Raw data:
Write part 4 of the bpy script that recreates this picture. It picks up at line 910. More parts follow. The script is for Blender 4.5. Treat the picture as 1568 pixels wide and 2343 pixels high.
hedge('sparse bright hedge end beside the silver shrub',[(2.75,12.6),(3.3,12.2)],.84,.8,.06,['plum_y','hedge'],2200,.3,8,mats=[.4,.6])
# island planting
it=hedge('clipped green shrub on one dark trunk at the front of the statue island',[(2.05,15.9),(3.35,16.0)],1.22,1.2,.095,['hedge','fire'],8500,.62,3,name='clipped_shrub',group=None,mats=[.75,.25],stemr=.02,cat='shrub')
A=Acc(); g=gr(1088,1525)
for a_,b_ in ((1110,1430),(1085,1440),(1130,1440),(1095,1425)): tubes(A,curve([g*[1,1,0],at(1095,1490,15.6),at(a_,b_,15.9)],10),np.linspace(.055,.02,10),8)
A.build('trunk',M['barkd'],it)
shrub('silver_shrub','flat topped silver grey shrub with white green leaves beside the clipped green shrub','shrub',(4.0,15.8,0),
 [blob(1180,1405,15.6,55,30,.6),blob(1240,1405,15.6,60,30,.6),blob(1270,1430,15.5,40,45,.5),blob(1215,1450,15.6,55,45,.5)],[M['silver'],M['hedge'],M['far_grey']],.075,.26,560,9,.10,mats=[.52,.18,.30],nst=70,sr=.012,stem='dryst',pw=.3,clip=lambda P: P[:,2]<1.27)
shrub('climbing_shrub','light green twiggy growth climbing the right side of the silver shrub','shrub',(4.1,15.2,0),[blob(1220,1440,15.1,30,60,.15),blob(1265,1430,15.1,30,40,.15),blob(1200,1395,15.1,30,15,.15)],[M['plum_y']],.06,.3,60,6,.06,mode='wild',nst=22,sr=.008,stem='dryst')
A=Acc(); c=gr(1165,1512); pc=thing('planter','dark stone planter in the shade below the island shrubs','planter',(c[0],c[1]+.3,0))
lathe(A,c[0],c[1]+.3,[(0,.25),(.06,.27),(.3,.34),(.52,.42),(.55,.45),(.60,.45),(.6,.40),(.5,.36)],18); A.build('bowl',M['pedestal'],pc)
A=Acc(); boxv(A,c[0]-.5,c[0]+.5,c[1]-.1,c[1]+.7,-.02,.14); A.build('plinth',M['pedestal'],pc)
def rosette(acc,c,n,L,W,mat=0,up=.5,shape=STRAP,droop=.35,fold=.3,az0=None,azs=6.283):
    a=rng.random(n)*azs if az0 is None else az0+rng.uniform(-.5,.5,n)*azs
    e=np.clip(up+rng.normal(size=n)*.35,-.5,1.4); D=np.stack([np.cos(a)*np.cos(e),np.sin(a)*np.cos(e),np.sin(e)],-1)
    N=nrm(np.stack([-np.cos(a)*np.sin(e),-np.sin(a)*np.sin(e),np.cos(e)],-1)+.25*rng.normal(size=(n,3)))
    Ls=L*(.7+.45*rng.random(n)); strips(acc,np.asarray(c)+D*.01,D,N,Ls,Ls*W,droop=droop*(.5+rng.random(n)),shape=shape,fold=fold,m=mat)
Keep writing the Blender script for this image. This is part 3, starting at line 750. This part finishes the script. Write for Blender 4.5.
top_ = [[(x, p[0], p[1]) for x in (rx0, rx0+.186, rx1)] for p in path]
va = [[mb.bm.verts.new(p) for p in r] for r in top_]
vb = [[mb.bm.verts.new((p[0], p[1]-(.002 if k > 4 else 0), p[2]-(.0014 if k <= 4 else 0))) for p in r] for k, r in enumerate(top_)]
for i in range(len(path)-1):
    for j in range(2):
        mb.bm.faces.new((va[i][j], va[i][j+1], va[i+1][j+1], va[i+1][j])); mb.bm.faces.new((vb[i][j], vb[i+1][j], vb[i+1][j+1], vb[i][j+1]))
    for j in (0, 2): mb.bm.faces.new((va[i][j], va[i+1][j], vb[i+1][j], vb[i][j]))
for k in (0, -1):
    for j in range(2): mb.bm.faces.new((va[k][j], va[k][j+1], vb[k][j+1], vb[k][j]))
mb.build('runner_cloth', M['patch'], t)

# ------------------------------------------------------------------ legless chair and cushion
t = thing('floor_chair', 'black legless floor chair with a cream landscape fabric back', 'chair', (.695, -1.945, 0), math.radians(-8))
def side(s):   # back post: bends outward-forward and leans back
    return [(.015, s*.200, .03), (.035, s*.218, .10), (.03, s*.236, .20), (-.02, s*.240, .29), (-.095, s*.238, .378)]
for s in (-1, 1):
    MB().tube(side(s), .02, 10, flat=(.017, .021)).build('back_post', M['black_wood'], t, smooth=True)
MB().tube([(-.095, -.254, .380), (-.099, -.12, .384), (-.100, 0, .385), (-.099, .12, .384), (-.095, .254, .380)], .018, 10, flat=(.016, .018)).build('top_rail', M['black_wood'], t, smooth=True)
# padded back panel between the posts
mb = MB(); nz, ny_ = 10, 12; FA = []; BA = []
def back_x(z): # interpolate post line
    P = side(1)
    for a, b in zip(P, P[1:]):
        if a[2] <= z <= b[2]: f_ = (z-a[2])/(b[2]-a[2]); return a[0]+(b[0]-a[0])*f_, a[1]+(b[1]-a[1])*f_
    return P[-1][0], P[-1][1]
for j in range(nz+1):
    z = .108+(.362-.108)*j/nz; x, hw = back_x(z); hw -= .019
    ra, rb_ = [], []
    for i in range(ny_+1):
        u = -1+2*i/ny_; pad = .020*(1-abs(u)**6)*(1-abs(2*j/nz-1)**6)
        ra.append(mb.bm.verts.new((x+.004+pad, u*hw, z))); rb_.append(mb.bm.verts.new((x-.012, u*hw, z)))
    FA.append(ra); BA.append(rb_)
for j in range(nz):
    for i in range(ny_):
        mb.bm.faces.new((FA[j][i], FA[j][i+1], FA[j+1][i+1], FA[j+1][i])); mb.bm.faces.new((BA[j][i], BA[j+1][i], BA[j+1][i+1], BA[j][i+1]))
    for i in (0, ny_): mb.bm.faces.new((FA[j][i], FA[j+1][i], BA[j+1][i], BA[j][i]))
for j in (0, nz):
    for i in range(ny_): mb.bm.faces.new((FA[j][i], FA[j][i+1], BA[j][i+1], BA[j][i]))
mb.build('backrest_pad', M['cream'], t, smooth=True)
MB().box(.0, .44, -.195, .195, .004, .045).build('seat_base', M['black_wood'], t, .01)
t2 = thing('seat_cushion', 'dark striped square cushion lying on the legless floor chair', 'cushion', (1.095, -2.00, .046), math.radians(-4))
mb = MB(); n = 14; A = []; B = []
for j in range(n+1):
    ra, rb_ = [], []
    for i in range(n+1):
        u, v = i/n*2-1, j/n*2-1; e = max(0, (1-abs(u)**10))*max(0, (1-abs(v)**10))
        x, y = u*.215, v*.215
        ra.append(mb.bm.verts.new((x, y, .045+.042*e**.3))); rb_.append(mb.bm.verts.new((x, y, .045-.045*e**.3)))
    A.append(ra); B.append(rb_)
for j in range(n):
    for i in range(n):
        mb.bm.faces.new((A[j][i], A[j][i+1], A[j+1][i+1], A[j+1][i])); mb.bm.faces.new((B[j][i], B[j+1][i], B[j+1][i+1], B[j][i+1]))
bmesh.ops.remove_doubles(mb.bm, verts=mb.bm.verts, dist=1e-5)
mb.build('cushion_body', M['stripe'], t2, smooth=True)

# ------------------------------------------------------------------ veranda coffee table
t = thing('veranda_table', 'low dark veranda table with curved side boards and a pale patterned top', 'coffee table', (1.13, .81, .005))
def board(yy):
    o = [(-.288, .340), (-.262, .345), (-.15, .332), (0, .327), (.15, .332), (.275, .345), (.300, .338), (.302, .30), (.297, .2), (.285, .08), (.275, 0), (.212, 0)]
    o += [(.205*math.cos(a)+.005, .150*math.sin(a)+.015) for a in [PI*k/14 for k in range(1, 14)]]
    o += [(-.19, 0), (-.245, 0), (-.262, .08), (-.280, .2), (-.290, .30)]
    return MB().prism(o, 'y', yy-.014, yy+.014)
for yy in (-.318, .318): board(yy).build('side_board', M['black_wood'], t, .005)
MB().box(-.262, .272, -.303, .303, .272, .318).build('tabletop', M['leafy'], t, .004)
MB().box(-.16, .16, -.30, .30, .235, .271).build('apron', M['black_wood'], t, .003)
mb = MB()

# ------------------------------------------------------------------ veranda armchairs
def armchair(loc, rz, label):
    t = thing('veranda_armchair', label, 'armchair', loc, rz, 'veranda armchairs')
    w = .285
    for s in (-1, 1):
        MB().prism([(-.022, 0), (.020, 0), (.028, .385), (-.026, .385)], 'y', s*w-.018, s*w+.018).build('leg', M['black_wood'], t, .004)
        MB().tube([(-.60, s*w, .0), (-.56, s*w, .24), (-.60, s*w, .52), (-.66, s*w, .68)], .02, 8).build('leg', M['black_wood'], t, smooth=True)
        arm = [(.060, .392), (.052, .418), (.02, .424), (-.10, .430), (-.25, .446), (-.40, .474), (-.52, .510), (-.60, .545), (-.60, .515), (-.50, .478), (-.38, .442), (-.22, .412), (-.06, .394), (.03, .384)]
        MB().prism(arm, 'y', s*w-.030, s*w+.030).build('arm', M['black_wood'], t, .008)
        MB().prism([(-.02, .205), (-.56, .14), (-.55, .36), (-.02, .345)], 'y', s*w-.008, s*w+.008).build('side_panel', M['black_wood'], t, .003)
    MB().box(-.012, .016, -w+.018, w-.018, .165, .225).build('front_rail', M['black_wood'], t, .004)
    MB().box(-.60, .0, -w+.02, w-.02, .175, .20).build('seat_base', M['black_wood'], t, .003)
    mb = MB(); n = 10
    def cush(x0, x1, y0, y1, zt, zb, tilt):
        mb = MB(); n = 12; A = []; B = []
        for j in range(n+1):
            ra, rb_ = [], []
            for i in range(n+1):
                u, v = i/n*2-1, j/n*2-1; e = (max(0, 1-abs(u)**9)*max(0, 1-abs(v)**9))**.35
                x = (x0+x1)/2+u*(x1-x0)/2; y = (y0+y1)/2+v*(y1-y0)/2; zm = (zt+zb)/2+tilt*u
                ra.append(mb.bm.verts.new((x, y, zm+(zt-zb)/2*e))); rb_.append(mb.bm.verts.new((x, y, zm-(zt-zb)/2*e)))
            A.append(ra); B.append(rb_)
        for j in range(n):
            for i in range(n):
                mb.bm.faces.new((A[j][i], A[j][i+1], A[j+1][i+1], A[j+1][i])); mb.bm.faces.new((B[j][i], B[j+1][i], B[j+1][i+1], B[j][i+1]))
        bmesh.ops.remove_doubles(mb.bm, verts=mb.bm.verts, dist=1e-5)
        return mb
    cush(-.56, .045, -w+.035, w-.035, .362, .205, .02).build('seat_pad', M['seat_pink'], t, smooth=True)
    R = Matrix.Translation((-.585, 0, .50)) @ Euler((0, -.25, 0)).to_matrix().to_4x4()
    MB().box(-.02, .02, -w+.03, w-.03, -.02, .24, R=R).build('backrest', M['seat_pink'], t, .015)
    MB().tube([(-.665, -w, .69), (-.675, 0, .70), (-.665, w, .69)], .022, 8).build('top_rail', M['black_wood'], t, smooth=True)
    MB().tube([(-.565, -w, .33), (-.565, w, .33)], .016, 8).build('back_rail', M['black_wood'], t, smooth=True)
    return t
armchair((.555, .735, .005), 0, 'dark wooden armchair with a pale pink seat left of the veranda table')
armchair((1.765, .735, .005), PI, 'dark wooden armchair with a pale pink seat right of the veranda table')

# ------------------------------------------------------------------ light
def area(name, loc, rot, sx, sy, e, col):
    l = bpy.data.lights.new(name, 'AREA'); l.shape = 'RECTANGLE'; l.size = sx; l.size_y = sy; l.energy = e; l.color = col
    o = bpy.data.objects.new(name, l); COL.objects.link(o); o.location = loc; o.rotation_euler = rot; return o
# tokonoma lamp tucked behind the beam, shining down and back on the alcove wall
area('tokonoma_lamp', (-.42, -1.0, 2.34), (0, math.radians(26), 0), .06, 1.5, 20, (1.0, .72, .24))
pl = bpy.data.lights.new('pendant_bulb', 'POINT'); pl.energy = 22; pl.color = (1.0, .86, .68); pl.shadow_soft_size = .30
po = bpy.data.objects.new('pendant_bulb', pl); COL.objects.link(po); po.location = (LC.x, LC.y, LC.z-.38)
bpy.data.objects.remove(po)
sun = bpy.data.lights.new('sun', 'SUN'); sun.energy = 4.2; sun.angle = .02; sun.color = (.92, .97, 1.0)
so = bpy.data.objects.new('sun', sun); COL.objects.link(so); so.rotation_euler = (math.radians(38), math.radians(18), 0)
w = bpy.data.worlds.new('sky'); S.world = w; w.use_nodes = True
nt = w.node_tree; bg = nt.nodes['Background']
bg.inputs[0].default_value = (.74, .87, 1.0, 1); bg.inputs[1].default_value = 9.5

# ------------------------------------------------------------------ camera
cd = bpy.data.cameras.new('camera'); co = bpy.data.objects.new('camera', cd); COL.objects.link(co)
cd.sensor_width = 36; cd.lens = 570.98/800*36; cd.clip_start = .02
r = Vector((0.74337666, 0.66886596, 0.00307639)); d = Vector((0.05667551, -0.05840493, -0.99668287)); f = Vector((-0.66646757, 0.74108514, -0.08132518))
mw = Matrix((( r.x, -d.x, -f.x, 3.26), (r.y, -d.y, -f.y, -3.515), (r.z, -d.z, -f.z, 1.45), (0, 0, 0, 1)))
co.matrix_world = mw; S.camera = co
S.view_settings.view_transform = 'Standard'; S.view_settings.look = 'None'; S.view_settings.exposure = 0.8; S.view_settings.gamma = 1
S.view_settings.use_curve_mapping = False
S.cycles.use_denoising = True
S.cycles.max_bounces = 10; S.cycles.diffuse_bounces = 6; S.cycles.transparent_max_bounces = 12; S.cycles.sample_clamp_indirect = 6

Exercise prompt:
Write the lines again exactly, beginning at the line that has "Keep writing the" and stopping after the line that has "mb.build('runner_cloth', M['patch'], t)"; include no other lines.

Written response:
Keep writing the Blender script for this image. This is part 3, starting at line 750. This part finishes the script. Write for Blender 4.5.
top_ = [[(x, p[0], p[1]) for x in (rx0, rx0+.186, rx1)] for p in path]
va = [[mb.bm.verts.new(p) for p in r] for r in top_]
vb = [[mb.bm.verts.new((p[0], p[1]-(.002 if k > 4 else 0), p[2]-(.0014 if k <= 4 else 0))) for p in r] for k, r in enumerate(top_)]
for i in range(len(path)-1):
    for j in range(2):
        mb.bm.faces.new((va[i][j], va[i][j+1], va[i+1][j+1], va[i+1][j])); mb.bm.faces.new((vb[i][j], vb[i+1][j], vb[i+1][j+1], vb[i][j+1]))
    for j in (0, 2): mb.bm.faces.new((va[i][j], va[i+1][j], vb[i+1][j], vb[i][j]))
for k in (0, -1):
    for j in range(2): mb.bm.faces.new((va[k][j], va[k][j+1], vb[k][j+1], vb[k][j]))
mb.build('runner_cloth', M['patch'], t)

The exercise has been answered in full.